As I say, deftly done. If there was anything about it unartful, it was perhaps this part:

And he said he wanted to be “sensitive” to the fact that for many Americans, the word “marriage” evokes “very powerful positions, religious beliefs and so forth.”

That somewhat bemused characterization of religious traditionalists is somewhat reminiscent of his “God and guns” misstep of four years ago, making people with traditional values sound a bit like critters in the zoo or something — as something out there that one understands only with great effort. But it wasn’t nearly as bad as that earlier faux pas. And after all, how is he supposed to characterize people whose entire worldview he is rejecting?

So the thing was done about as skillfully as it could be done. If one is determined to do it.

Happy V-E Day, and can you keep a secret?

The P.M. flashes his famous V-for-Victory sign. We can't tell, from this photograph, whether he was flashing an "E" sign with the other hand.

After The Times played down its advance knowledge of the Bay of Pigs invasion, President Kennedy reportedly said he wished we had published what we knew and perhaps prevented a fiasco. Some of the reporting in The Times and elsewhere prior to the war in Iraq was criticized for not being skeptical enough of the Administration’s claims about the Iraqi threat. The question we start with as journalists is not “why publish?” but “why would we withhold information of significance?” We have sometimes done so, holding stories or editing out details that could serve those hostile to the U.S. But we need a compelling reason to do so.

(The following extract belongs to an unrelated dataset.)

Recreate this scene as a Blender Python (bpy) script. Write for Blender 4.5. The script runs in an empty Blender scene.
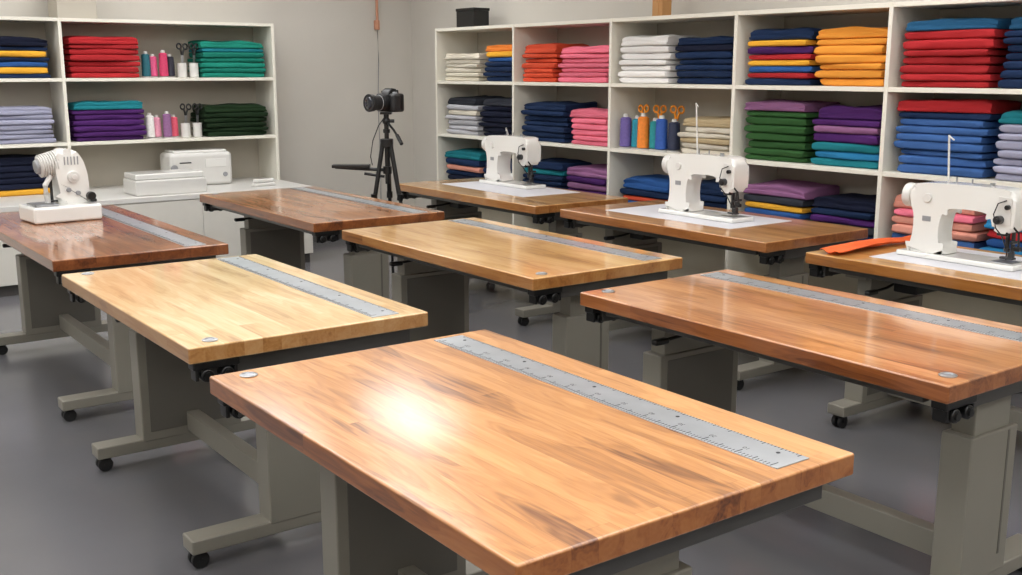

— Bill Keller, then-executive editor
The New York Times
June 2006

Germany surrendered to the Allies 67 years ago today. A few days ago, we saw a little footnote to that milestone. The Associated Press apologized for firing correspondent Ed Kennedy in 1945 over one of the biggest scoops in AP history. Kennedy reported the unconditional surrender a full day ahead of the competition, defying military censors to do so. The AP publicly rebuked him, and quietly canned him.

The apology came a bit late for Kennedy, who died in a traffic accident in 1963.

This is not to confuse him with another Kennedy who also died in 1963, and had earlier persuaded The New York Times to back off the Bay of Pigs story for national security reasons. (See Keller quote above.)

The icing on this tale came today, when we learned that the AP knew last week that the United States was closing in on Underwear Bomber II in Yemen — but withheld the news at the request of the government. That’s what the WSJ reported this morning, anyway:

U.S. officials had known about the plot for about a month, and President Barack Obama was briefed on the plot in April. White House officials had persuaded the Associated Press, which had an account of the plot in hand as early as last week, to hold off on publishing because the intelligence operation was still under way.

This is fascinating. It was one thing to stand shoulder-to-shoulder with government censors in 1945, when the entire country was united in the all-out effort to win WWII, and cooperation with the censors was reflexive.

But today? When it is fashionable to call the War on Terror the “so-called War on Terror”? When, as Keller mentions above, the leftward side of the political spectrum persists in excoriating the media for not being skeptical enough prior to the Iraq invasion? For a major media entity to respond with a snappy salute to a government request to be discrete is decidedly remarkable.

This will no doubt spark dark rumblings — and probably already has; I’m not bothering to look — among Republicans about whether the AP would have agreed to this request if it had come from the Bush administration.

Interesting question.

What do you think about all of this? Oh, you want to know what I think. Well, I don’t know enough to have an opinion yet. I’d like to know what the AP knew, and what it was told before it made the decision to hold back on the story. The default position for a journalist is to report a story when you know it’s true, as Keller reported. But this sounds like it’s one of those rare cases in which lives may have been saved by holding back — which would justify the decision to wait.